Nonlin. Processes Geophys., 3, 102–109, 1996
https://doi.org/10.5194/npg-3-102-1996
© Author(s) 1996. This work is licensed under
the Creative Commons Attribution-NonCommercial-ShareAlike 2.5 License.

  30 Jun 1996

30 Jun 1996

Renormalization group theory of earthquakes

H. Saleur1,*, C. G. Sammis2, and D. Sornette3 H. Saleur et al.
  • 1Department of Physics and Astronomy, University of Southern California, Los Angeles, CA 90089-0740, USA
  • *Packard Fellow
  • 2Department of Earth Sciences, University of Southern California, Los Angeles, CA 90089-0740, USA
  • 3Laboratoire de Physique de la Matière Condensée, CNRS URA 190, Université des Sciences, B. P. 70, Parc Valrose, 06108 Nice Cedex 2, France

Abstract.
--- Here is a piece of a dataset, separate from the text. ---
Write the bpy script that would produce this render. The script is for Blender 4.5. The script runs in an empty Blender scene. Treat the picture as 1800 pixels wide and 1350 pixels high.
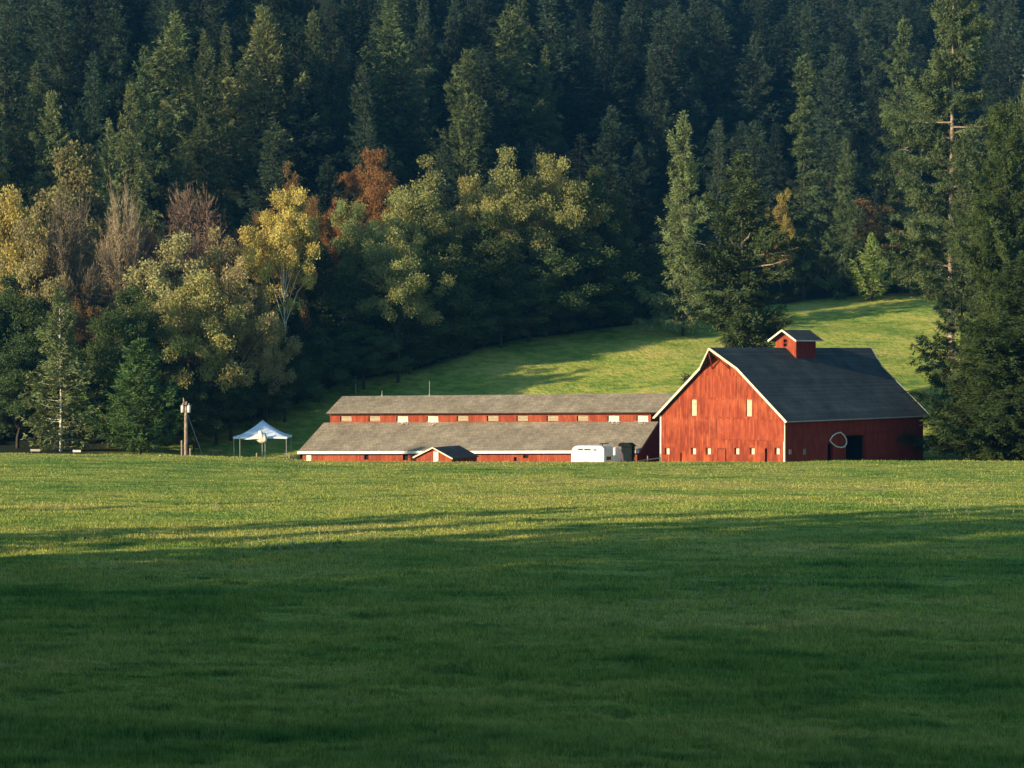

We study theoretically the physical origin of the proposed discrete scale invariance of earthquake processes, at the origin of the universal log-periodic corrections to scaling, recently discovered in regional seismic activity (Sornette and Sammis (1995)). The discrete scaling symmetries which may be present at smaller scales are shown to be robust on a global scale with respect to disorder. Furthermore, a single complex exponent is sufficient in practice to capture the essential properties of the leading correction to scaling, whose real part may be renormalized by disorder, and thus be specific to the system. We then propose a new mechanism for discrete scale invariance, based on the interplay between dynamics and disorder. The existence of non-linear corrections to the renormalization group flow implies that an earthquake is not an isolated "critical point", but is accompanied by an embedded set of "critical points", its foreshocks and any subsequent shocks for which it may be a foreshock.